How different the savanna was from forest! This is natural savanna, formed where the soil is too shallow to support tree life. It was very odd to see a troupe of brown capuchin monkeys making their way from one treed hillock to the next. I really felt I was in Africa--again and again I believed that, and had to remind myself that this was South America.You can see the monkeys' curled tails as they bound down the hillside. Lovely creatures!

Here is a savanna hawk, to scale in its immense landscape.

And here, a close-up (though not nearly close enough for me) of this long-legged beauty, Buteogallus meridionalis. What a gorgeous beast, long winged and big-bodied. It's after snakes and lizards mostly, and it loves a good grass fire, which sends its prey leaping and scuttling right into its strong yellow toes and stiletto talons. What you can't quite make out in this photo is the fine vermiculate barring on its neck and breast.

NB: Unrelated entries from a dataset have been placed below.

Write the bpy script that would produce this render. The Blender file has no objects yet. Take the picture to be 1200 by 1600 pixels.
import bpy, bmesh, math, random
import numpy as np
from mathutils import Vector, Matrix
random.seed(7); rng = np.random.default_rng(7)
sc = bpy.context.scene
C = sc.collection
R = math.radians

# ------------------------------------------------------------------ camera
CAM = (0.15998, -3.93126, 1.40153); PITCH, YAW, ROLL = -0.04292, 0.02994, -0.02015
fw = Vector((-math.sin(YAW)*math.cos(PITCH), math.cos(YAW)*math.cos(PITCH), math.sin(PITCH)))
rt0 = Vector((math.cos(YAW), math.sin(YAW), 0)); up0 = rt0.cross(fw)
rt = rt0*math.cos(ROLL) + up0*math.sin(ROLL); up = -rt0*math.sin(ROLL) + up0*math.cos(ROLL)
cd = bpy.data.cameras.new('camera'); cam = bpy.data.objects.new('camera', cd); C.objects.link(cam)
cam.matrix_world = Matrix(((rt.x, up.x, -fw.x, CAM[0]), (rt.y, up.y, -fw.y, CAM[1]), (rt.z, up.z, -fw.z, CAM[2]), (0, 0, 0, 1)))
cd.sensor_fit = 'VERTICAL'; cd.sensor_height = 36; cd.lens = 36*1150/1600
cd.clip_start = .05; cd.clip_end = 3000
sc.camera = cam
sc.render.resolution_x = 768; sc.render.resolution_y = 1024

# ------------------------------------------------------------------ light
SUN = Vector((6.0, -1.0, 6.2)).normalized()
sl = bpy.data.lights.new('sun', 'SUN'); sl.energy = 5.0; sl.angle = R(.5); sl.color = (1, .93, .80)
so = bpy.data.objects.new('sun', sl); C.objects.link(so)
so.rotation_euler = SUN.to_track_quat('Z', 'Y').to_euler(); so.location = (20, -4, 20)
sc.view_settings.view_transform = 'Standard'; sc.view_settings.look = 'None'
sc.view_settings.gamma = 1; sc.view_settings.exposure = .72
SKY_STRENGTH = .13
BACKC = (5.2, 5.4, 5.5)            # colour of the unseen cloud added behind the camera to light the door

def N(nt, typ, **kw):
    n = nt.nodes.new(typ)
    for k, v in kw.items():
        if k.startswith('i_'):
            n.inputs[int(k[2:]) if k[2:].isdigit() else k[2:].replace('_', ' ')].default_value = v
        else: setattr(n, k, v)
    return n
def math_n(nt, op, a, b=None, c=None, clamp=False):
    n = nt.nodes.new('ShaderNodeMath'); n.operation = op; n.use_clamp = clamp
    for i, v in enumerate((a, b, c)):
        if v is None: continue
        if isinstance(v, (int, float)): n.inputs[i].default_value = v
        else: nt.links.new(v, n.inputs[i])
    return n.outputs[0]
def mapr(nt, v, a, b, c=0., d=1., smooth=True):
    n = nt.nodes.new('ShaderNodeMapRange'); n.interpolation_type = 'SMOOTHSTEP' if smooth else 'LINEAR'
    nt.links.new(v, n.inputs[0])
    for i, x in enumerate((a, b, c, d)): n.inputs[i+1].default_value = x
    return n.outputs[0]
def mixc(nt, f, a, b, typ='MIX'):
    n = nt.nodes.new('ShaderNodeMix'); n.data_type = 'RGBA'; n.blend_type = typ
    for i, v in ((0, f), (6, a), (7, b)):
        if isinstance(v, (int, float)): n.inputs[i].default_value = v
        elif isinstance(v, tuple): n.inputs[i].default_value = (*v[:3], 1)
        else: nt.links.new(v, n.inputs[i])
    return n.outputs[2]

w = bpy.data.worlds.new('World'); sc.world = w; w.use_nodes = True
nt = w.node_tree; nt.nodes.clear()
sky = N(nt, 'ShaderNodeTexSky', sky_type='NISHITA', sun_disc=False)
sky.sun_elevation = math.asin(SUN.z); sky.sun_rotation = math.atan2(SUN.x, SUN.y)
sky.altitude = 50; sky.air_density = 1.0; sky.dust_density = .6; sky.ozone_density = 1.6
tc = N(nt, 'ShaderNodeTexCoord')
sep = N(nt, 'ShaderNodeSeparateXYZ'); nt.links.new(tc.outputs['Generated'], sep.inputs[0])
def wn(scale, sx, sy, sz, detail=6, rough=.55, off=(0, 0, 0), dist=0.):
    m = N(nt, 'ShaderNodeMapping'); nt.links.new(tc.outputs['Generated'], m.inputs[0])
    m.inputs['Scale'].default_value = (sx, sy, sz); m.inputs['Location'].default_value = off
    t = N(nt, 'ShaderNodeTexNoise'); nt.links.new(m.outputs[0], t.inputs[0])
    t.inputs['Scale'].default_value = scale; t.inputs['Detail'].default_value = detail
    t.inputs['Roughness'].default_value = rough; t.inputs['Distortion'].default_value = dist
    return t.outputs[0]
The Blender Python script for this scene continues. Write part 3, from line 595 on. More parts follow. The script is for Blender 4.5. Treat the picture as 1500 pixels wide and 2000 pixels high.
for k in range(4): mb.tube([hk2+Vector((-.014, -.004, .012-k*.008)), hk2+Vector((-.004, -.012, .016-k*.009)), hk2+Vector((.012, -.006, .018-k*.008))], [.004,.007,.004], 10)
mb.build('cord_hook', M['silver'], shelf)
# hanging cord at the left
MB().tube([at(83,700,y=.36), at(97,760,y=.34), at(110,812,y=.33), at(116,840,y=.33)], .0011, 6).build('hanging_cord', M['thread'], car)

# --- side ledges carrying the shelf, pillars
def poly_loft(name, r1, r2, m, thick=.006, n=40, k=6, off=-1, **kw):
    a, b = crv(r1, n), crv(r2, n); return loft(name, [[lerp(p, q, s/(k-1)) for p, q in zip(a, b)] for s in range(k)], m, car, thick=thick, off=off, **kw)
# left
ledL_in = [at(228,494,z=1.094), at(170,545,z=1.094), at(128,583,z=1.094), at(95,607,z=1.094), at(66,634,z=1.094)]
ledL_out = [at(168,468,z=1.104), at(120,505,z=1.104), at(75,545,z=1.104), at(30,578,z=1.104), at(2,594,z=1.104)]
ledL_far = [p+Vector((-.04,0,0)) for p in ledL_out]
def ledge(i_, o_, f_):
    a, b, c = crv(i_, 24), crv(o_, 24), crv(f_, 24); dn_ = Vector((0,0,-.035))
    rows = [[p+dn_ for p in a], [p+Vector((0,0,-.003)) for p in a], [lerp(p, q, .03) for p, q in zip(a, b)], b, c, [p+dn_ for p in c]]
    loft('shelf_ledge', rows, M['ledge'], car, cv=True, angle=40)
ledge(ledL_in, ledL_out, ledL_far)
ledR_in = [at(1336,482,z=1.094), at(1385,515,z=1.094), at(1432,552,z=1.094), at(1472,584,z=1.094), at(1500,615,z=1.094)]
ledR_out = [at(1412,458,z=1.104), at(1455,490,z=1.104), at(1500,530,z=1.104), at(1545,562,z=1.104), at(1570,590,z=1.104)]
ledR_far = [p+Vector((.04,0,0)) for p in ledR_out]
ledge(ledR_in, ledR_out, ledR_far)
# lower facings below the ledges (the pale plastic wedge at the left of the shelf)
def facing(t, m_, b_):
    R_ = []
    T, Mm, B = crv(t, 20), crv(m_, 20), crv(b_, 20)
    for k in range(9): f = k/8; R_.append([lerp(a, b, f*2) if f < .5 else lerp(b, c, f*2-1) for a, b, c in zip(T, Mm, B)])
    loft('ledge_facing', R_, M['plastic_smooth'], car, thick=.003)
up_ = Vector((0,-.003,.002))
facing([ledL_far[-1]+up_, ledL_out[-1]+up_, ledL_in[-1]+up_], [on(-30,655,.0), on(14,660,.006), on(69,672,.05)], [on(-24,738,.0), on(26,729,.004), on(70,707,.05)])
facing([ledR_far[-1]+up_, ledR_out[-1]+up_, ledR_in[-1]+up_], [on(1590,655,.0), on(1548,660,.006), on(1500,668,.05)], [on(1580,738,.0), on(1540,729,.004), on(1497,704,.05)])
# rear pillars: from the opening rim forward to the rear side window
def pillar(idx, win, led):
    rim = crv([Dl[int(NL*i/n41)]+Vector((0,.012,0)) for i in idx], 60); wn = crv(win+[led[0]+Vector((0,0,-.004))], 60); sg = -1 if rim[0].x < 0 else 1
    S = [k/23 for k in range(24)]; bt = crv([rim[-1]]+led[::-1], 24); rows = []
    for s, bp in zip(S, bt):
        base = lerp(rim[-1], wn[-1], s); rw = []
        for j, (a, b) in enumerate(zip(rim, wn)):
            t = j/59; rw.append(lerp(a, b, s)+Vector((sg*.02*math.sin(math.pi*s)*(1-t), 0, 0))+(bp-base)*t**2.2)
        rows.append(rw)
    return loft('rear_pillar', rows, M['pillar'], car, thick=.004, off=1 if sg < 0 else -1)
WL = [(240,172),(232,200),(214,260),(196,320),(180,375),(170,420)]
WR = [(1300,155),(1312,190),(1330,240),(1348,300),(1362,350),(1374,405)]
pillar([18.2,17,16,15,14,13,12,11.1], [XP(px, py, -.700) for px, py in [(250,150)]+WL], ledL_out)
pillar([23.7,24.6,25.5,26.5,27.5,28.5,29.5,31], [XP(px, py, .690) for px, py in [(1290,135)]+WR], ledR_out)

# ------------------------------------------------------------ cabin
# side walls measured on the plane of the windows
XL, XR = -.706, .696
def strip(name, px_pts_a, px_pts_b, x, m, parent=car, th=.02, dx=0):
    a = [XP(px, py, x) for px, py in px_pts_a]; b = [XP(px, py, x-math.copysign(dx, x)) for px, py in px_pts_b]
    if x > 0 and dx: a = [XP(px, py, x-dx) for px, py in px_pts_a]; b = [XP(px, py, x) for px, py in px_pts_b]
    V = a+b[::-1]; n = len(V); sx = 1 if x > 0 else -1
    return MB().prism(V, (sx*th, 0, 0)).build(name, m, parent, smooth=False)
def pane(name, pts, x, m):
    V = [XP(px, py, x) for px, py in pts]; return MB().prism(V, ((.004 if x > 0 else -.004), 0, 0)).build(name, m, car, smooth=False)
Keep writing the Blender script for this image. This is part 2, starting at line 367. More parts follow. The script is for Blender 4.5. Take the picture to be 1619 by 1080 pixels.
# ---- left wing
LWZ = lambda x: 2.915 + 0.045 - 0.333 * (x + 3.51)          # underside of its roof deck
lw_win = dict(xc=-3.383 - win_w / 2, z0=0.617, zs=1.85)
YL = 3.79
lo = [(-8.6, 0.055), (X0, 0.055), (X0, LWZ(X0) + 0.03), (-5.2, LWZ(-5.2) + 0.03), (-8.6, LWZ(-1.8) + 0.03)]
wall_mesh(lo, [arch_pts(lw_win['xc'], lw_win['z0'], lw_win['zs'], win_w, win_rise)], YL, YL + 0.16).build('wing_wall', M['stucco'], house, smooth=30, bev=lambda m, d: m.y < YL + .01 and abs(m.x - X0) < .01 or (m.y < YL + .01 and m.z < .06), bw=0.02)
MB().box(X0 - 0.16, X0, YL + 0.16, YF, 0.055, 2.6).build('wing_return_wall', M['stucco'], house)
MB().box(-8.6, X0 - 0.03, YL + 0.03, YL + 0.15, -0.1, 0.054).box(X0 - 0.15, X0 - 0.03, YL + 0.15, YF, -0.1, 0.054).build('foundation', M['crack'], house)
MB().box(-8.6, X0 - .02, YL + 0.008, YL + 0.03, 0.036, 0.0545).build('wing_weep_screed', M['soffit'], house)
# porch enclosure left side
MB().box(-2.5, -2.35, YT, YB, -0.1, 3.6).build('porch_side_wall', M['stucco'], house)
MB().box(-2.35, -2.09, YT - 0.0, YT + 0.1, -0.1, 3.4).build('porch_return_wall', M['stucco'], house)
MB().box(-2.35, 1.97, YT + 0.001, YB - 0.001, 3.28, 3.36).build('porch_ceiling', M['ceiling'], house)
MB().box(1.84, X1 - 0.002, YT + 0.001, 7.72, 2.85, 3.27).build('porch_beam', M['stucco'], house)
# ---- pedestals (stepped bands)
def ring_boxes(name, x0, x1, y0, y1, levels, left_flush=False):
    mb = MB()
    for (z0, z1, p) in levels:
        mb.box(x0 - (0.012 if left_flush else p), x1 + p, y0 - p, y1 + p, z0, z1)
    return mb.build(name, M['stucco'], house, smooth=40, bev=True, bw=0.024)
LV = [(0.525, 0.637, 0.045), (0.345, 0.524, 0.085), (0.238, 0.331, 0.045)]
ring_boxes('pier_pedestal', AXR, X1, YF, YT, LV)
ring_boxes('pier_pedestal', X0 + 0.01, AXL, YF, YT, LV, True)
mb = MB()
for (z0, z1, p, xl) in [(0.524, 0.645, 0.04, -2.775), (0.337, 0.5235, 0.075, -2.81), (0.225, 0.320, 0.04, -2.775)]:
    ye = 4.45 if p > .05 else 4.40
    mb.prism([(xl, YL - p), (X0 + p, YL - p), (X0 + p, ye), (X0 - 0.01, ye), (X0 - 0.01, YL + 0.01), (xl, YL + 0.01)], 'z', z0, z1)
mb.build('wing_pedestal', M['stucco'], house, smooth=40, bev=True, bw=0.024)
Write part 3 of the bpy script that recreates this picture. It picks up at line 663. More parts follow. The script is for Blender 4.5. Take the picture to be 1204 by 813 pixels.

Breathtaking.
Another savanna hawk's eye gleams as it scans the scrub for lizards.

The roadside hawk (Buteo magnirostris) is a common little thing that might as well be called a riverside hawk. I always get a kick out of its No. 2 pencil-orange cere and feet. Crested caracaras (Polyborus plancus) always take my breath away. They are simply spectacular, and when they fly there huge white patches in the primaries flash. There's something a bit curassow-like about them as they stalk around, but they're raptors all right, and they're always looking for something dead, dying or disabled to exploit. Their feet are better for walking than grasping, so they feed on small prey from insects to small mammals, and exploit carrion as well. Polyborus means, loosely, "multiple gluttonies."
I like the name Mexican Eagle for this bird--this pair reminded me of the Mexican coat of arms.

Oh! What are you, most beautiful thing? I know I know you...I've seen you before, with your snowy breast and chestnut shoulders. Your color scheme is the bomb.
Let me guess. Hmmm.
White-tailed hawk? (Buteo albicaudatus)

Yes. A raptor with a good, good name, and a voracious predator of everything from insects to rabbits. All told, I was very glad not to be a mouse on the Guyanan savanna.